Dead Mountain by Donnie Eichar

Next to Lizzie Borden, this may be one of the greatest unsolved mysteries of our time (take that, Black Dahlia!) It has all the elements of a story forever doomed to massive internet conspiracies; nine experienced hikers die in the wilderness, and the condition of their bodies and the camp site present a puzzle that still has no answer.

Unless of course, you believe the author, who makes such a to-do about going to Russia to walk in the footsteps of the hikers, and comes away with a theory even Mulder would find a bit loony. Or boring. I vote for boring. I’m going to spoil it now for you, fair warning.


The end.


Best Underwater House

A House at the Bottom of a Lake by Josh Malerman

I managed to hit the trifecta of modern mainstream horror novelists between Grady Hendrix, Josh Malerman, and Paul Tremblay. That’s a bingo.

House is actually a sweet love story, and a little depressing. I didn’t mind that it was low on horror, unless we are talking about the horror of the expectations that society sets up for us versus the reality of actual relationships in an adult world. Man, life sucks. Thanks, Mr. Malerman!


Best Cronenberg Vampires

The Suicide Motor Club by Christopher Buehlman

Picture it: David Cronenberg’s Crash meets True Blood. With a nun.



Best Old Haunted Churches

Collected Ghost Stories by M.R. James

Write what you know, they say, and boy did M.R. James know from churches. As any self-respecting ghost story writer knows, old churches are some of the best places to find ghosts and creepy shenanigans. M.R. James basically got to invent all the tropes about haunted cathedrals and manors and old beaches.

I tell you what though, I learned a thing or two about holy architecture.

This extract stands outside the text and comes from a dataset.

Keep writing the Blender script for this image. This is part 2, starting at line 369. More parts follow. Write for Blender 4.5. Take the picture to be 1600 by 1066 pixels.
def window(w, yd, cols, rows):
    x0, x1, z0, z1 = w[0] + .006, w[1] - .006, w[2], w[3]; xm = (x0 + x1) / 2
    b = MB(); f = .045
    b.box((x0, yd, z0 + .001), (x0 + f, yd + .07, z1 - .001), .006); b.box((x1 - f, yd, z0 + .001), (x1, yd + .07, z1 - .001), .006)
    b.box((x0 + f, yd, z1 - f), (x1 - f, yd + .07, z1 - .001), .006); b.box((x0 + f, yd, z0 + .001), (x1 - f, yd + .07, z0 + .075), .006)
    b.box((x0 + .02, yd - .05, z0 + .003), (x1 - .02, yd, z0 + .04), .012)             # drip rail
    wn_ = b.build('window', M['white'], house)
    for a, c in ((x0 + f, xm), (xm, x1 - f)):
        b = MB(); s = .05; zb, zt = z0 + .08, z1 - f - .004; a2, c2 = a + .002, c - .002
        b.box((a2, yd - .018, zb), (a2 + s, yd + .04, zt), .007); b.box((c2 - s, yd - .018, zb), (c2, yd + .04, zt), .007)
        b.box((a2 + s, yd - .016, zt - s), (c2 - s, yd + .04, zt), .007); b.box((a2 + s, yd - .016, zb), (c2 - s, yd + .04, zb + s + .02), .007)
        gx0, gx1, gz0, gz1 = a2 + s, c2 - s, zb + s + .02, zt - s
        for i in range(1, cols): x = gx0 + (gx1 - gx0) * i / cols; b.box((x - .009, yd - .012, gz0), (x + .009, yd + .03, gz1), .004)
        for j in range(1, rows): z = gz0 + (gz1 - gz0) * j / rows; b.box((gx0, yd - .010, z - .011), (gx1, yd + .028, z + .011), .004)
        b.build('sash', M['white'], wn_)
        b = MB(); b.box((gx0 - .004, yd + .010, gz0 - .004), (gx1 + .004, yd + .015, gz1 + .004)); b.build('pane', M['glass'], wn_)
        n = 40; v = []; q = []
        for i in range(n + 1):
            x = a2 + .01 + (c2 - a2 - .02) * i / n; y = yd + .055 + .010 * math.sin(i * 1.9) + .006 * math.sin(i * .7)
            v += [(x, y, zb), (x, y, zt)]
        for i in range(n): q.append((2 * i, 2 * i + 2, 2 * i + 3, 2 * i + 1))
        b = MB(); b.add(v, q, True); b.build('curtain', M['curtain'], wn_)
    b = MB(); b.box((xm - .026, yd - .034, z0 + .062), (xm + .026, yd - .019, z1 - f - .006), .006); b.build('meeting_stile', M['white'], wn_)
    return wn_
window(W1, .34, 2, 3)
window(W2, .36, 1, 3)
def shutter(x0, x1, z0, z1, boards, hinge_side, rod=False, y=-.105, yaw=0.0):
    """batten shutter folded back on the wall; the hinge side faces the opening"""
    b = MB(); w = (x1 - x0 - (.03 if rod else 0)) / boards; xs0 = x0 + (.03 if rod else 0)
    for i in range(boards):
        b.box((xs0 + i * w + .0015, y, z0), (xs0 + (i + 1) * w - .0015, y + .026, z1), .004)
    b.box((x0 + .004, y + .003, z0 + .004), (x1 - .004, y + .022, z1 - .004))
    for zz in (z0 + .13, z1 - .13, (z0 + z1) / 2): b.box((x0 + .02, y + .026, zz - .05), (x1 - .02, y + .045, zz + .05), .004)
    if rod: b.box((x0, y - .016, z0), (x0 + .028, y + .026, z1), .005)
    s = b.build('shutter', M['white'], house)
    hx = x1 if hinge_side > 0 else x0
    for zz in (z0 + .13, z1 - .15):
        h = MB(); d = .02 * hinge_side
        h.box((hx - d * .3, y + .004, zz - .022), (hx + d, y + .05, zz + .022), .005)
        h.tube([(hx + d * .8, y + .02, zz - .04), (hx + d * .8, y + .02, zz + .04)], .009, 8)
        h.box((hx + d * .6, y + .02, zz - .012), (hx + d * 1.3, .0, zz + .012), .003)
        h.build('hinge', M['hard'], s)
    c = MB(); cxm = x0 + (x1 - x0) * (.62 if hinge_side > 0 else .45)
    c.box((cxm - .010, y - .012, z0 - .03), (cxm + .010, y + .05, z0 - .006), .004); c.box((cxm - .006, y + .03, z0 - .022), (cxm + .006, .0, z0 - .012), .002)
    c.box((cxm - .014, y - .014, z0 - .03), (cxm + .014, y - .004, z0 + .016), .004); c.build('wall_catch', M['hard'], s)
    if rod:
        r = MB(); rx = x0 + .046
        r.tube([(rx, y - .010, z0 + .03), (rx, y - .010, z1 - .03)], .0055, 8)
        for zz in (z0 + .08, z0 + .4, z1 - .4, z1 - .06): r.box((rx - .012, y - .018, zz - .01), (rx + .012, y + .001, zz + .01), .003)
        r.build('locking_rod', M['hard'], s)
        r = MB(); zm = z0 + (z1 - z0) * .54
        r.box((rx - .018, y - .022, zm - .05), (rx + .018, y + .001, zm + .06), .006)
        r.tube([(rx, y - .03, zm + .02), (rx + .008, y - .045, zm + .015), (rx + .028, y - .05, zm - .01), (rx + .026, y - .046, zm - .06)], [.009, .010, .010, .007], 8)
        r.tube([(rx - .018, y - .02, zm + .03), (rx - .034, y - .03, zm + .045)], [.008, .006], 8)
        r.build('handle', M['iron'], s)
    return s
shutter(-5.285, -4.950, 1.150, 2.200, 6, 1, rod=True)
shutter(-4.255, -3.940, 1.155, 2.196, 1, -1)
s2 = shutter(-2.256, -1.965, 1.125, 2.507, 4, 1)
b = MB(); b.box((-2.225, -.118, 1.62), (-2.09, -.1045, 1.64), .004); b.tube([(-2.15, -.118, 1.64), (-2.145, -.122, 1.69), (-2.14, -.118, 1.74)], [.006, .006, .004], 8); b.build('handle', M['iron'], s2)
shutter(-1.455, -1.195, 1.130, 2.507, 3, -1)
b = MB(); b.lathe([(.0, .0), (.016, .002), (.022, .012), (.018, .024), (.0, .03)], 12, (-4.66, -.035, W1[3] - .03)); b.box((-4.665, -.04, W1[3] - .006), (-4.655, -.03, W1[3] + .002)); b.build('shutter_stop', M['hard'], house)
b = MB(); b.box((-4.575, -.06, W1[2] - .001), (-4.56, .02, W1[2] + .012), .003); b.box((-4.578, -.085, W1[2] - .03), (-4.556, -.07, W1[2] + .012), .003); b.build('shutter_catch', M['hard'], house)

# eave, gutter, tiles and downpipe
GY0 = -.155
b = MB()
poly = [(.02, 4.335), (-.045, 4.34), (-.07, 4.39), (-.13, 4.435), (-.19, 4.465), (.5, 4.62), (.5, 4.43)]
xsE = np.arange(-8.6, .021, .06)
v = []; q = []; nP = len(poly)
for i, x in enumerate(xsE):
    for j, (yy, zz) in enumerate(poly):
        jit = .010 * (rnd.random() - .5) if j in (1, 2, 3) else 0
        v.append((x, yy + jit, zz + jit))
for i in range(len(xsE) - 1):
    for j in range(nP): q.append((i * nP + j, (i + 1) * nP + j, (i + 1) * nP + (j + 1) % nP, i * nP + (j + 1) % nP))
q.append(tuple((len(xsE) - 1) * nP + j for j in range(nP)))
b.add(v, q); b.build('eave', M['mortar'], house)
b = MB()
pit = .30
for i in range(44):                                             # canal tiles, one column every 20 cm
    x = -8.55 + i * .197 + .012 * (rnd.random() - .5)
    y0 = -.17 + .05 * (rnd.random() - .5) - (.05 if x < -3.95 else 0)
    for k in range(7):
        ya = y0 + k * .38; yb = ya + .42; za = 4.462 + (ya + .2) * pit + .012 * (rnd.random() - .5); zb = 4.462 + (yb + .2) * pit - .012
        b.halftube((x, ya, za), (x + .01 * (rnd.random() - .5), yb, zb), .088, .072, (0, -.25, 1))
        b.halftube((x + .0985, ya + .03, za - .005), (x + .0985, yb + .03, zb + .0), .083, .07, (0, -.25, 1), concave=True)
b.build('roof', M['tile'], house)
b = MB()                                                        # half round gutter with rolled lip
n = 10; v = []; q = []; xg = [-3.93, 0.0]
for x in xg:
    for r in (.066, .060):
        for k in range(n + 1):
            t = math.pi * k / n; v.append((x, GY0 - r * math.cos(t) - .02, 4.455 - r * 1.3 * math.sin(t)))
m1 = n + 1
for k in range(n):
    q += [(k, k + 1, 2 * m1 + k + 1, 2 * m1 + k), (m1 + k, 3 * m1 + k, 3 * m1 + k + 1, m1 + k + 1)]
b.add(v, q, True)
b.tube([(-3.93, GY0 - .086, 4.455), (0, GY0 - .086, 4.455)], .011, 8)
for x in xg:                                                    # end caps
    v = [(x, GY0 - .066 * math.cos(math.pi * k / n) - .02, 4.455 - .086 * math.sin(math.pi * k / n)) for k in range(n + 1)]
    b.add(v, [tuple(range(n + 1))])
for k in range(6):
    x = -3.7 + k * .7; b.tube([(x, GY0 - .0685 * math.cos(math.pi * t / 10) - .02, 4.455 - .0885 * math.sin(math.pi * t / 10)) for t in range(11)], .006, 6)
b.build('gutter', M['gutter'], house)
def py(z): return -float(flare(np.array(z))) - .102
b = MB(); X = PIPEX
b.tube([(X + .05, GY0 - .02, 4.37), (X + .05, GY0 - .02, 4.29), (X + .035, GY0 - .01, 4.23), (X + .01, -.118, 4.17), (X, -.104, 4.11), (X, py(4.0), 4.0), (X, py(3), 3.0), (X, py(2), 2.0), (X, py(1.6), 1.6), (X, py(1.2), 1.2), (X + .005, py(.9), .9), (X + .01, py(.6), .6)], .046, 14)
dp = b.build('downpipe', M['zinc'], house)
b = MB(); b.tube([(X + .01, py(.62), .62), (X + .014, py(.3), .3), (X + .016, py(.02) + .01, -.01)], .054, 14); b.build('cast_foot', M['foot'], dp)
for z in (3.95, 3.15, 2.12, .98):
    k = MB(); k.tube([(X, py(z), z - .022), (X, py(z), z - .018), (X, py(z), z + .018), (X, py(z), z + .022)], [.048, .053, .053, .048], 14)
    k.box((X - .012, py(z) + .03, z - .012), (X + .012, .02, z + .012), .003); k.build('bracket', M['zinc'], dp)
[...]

Best imitation of Peter Jackson turning one short book into three movies

The Cabin at the End of the World by Paul Tremblay

This would have been a great novella. Tremblay tries to subvert the old “cabin in the woods” trope, the “home invasion” trope, and the “impending apocalypse” trope via juxtaposition, and a lot of exposition about a hinky screen door. Atmospheric to the point of boredom. Cue the movie rights.


Best True Crime “How To”

Chase Darkness With Me by Billy Jensen

True crime has blown the fuck up. Maybe I’m just biased because I listen to “My Favorite Murder” on the way home every day, and I consider Karen and Georgia close, personal friends. A strange confluence of sudden obsession with this podcast, Michelle McNamara’s sudden death and subsequent true crime book, I’ll Be Gone in the Dark, and then the Golden State Killer’s apprehension led me to Billy Jensen and his crowdsourcing, social media savvy crime solving approach. It’s a little terrifying, a little 1984-esque, but hey, maybe don’t commit any crimes. Or make your Facebook profile private.

Best “Judge a Book by Its Cover”


Who cares what this book is about? LOOK at that cover!

*A Canine Addendum:

  • Baal – RIP dog sled team
  • Suicide Motor Club – throws in a dog death for no reason
  • Aggie and Charlotte officially protest horror novels.